- Data segment:
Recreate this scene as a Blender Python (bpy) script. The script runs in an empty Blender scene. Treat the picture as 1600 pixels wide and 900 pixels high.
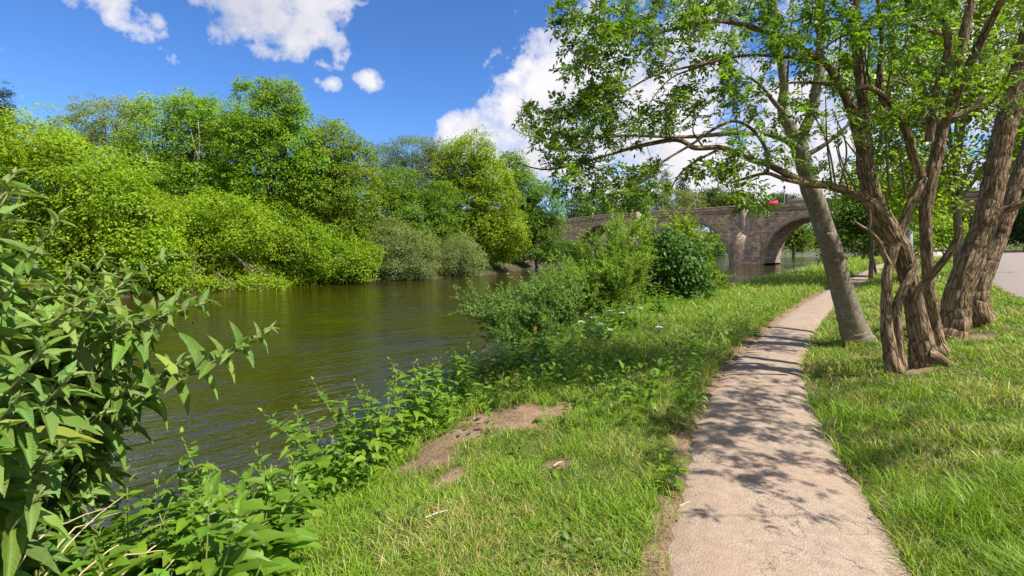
import bpy, math, numpy as np
from math import radians, sin, cos, pi
R = np.random.default_rng(7)
SC = bpy.context.scene
COL = SC.collection
F = 760.0; HZ = 380.0; CAMZ = 1.65          # focal length in photo pixels, horizon row, eye height
WATER_Z = -1.5

def up(px, py, Y):                           # a photo direction at a real distance -> point in metres
    return np.array([(px-800)/F*Y, Y, CAMZ-(py-HZ)/F*Y])
def nrm(a):
    a = np.asarray(a, float)
    return a/np.maximum(np.linalg.norm(a, axis=-1, keepdims=True), 1e-9)

# ------------------------------------------------------------------ noise
def _h(ix, iy, iz, seed):
    n = (ix.astype(np.int64)*374761393 + iy.astype(np.int64)*668265263 + iz.astype(np.int64)*2147483647 + seed*1274126177) & 0xffffffff
    n = ((n ^ (n >> 13))*1274126177) & 0xffffffff
    n = ((n ^ (n >> 15))*2246822519) & 0xffffffff
    return ((n ^ (n >> 16)) & 0xffff)/65535.0
def noise3(p, seed=0):
    p = np.asarray(p, float); i = np.floor(p); f = p-i; f = f*f*(3-2*f)
    ix, iy, iz = i[..., 0], i[..., 1], i[..., 2]; r = 0
    for dx in (0, 1):
        for dy in (0, 1):
            for dz in (0, 1):
                w = (f[..., 0] if dx else 1-f[..., 0])*(f[..., 1] if dy else 1-f[..., 1])*(f[..., 2] if dz else 1-f[..., 2])
                r = r + w*_h(ix+dx, iy+dy, iz+dz, seed)
    return r
def fbm(p, oct=3, seed=0):
    p = np.asarray(p, float); s = 0; a = .5; t = 0
    for k in range(oct):
        s = s + a*noise3(p*(2**k), seed+k*17); t += a; a *= .5
    return s/t
def n2(x, y, sc, oct=3, seed=0):
    return fbm(np.stack([np.asarray(x)/sc, np.asarray(y)/sc, np.zeros_like(np.asarray(x, float))], -1), oct, seed)

# ------------------------------------------------------------------ object helpers
def tag(o, label=None, cat=None, group=None, kind=None):
    if label: o['label'] = label
    if cat: o['category'] = cat
    if group: o['group'] = group
    if kind: o['kind'] = kind
    return o
def empty(name, loc, label, cat, group=None):
    o = bpy.data.objects.new(name, None); COL.objects.link(o); o.location = loc
    o.empty_display_size = .2
    bpy.context.view_layer.update()
    return tag(o, label, cat, group)
def mesh_np(name, V, faces, mat, parent=None, col=None, uv=None, smooth=False, link=True):
    """V (n,3) world coordinates; faces: list of integer arrays (m,k). One mesh object."""
    V = np.asarray(V, np.float32)
    if parent is not None: V = V-np.array(parent.location, np.float32)
    me = bpy.data.meshes.new(name)
    faces = [np.asarray(f, np.int32) for f in faces if len(f)]
    nl = sum(f.size for f in faces); nf = sum(len(f) for f in faces)
    me.vertices.add(len(V)); me.vertices.foreach_set('co', V.ravel())
    me.loops.add(nl); me.loops.foreach_set('vertex_index', np.concatenate([f.ravel() for f in faces]))
    me.polygons.add(nf)
    tot = np.concatenate([np.full(len(f), f.shape[1], np.int32) for f in faces])
    st = np.concatenate([[0], np.cumsum(tot)[:-1]]).astype(np.int32)
    me.polygons.foreach_set('loop_start', st)
    try: me.polygons.foreach_set('loop_total', tot)
    except Exception: pass
    if col is not None:
        c = np.ones((len(V), 4), np.float32); c[:, :3] = np.clip(col, 0, 1)
        a = me.attributes.new('Col', 'FLOAT_COLOR', 'POINT'); a.data.foreach_set('color', c.ravel())
    if uv is not None:
        li = np.concatenate([f.ravel() for f in faces])
        u = me.uv_layers.new(name='UVMap'); u.data.foreach_set('uv', np.asarray(uv, np.float32)[li].ravel())
    me.update(calc_edges=True); me.validate()
    if smooth: me.polygons.foreach_set('use_smooth', np.ones(len(me.polygons), bool))
    me.materials.append(mat)
    o = bpy.data.objects.new(name, me)
    if link: COL.objects.link(o)
    if parent is not None: o.parent = parent
    return o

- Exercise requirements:
Omit the pictures, and quote the material above exactly as given.

- Worked solution:
Recreate this scene as a Blender Python (bpy) script. The script runs in an empty Blender scene. Treat the picture as 1600 pixels wide and 900 pixels high.
import bpy, math, numpy as np
from math import radians, sin, cos, pi
R = np.random.default_rng(7)
SC = bpy.context.scene
COL = SC.collection
F = 760.0; HZ = 380.0; CAMZ = 1.65          # focal length in photo pixels, horizon row, eye height
WATER_Z = -1.5

def up(px, py, Y):                           # a photo direction at a real distance -> point in metres
    return np.array([(px-800)/F*Y, Y, CAMZ-(py-HZ)/F*Y])
def nrm(a):
    a = np.asarray(a, float)
    return a/np.maximum(np.linalg.norm(a, axis=-1, keepdims=True), 1e-9)

# ------------------------------------------------------------------ noise
def _h(ix, iy, iz, seed):
    n = (ix.astype(np.int64)*374761393 + iy.astype(np.int64)*668265263 + iz.astype(np.int64)*2147483647 + seed*1274126177) & 0xffffffff
    n = ((n ^ (n >> 13))*1274126177) & 0xffffffff
    n = ((n ^ (n >> 15))*2246822519) & 0xffffffff
    return ((n ^ (n >> 16)) & 0xffff)/65535.0
def noise3(p, seed=0):
    p = np.asarray(p, float); i = np.floor(p); f = p-i; f = f*f*(3-2*f)
    ix, iy, iz = i[..., 0], i[..., 1], i[..., 2]; r = 0
    for dx in (0, 1):
        for dy in (0, 1):
            for dz in (0, 1):
                w = (f[..., 0] if dx else 1-f[..., 0])*(f[..., 1] if dy else 1-f[..., 1])*(f[..., 2] if dz else 1-f[..., 2])
                r = r + w*_h(ix+dx, iy+dy, iz+dz, seed)
    return r
def fbm(p, oct=3, seed=0):
    p = np.asarray(p, float); s = 0; a = .5; t = 0
    for k in range(oct):
        s = s + a*noise3(p*(2**k), seed+k*17); t += a; a *= .5
    return s/t
def n2(x, y, sc, oct=3, seed=0):
    return fbm(np.stack([np.asarray(x)/sc, np.asarray(y)/sc, np.zeros_like(np.asarray(x, float))], -1), oct, seed)

# ------------------------------------------------------------------ object helpers
def tag(o, label=None, cat=None, group=None, kind=None):
    if label: o['label'] = label
    if cat: o['category'] = cat
    if group: o['group'] = group
    if kind: o['kind'] = kind
    return o
def empty(name, loc, label, cat, group=None):
    o = bpy.data.objects.new(name, None); COL.objects.link(o); o.location = loc
    o.empty_display_size = .2
    bpy.context.view_layer.update()
    return tag(o, label, cat, group)
def mesh_np(name, V, faces, mat, parent=None, col=None, uv=None, smooth=False, link=True):
    """V (n,3) world coordinates; faces: list of integer arrays (m,k). One mesh object."""
    V = np.asarray(V, np.float32)
    if parent is not None: V = V-np.array(parent.location, np.float32)
    me = bpy.data.meshes.new(name)
    faces = [np.asarray(f, np.int32) for f in faces if len(f)]
    nl = sum(f.size for f in faces); nf = sum(len(f) for f in faces)
    me.vertices.add(len(V)); me.vertices.foreach_set('co', V.ravel())
    me.loops.add(nl); me.loops.foreach_set('vertex_index', np.concatenate([f.ravel() for f in faces]))
    me.polygons.add(nf)
    tot = np.concatenate([np.full(len(f), f.shape[1], np.int32) for f in faces])
    st = np.concatenate([[0], np.cumsum(tot)[:-1]]).astype(np.int32)
    me.polygons.foreach_set('loop_start', st)
    try: me.polygons.foreach_set('loop_total', tot)
    except Exception: pass
    if col is not None:
        c = np.ones((len(V), 4), np.float32); c[:, :3] = np.clip(col, 0, 1)
        a = me.attributes.new('Col', 'FLOAT_COLOR', 'POINT'); a.data.foreach_set('color', c.ravel())
    if uv is not None:
        li = np.concatenate([f.ravel() for f in faces])
        u = me.uv_layers.new(name='UVMap'); u.data.foreach_set('uv', np.asarray(uv, np.float32)[li].ravel())
    me.update(calc_edges=True); me.validate()
    if smooth: me.polygons.foreach_set('use_smooth', np.ones(len(me.polygons), bool))
    me.materials.append(mat)
    o = bpy.data.objects.new(name, me)
    if link: COL.objects.link(o)
    if parent is not None: o.parent = parent
    return o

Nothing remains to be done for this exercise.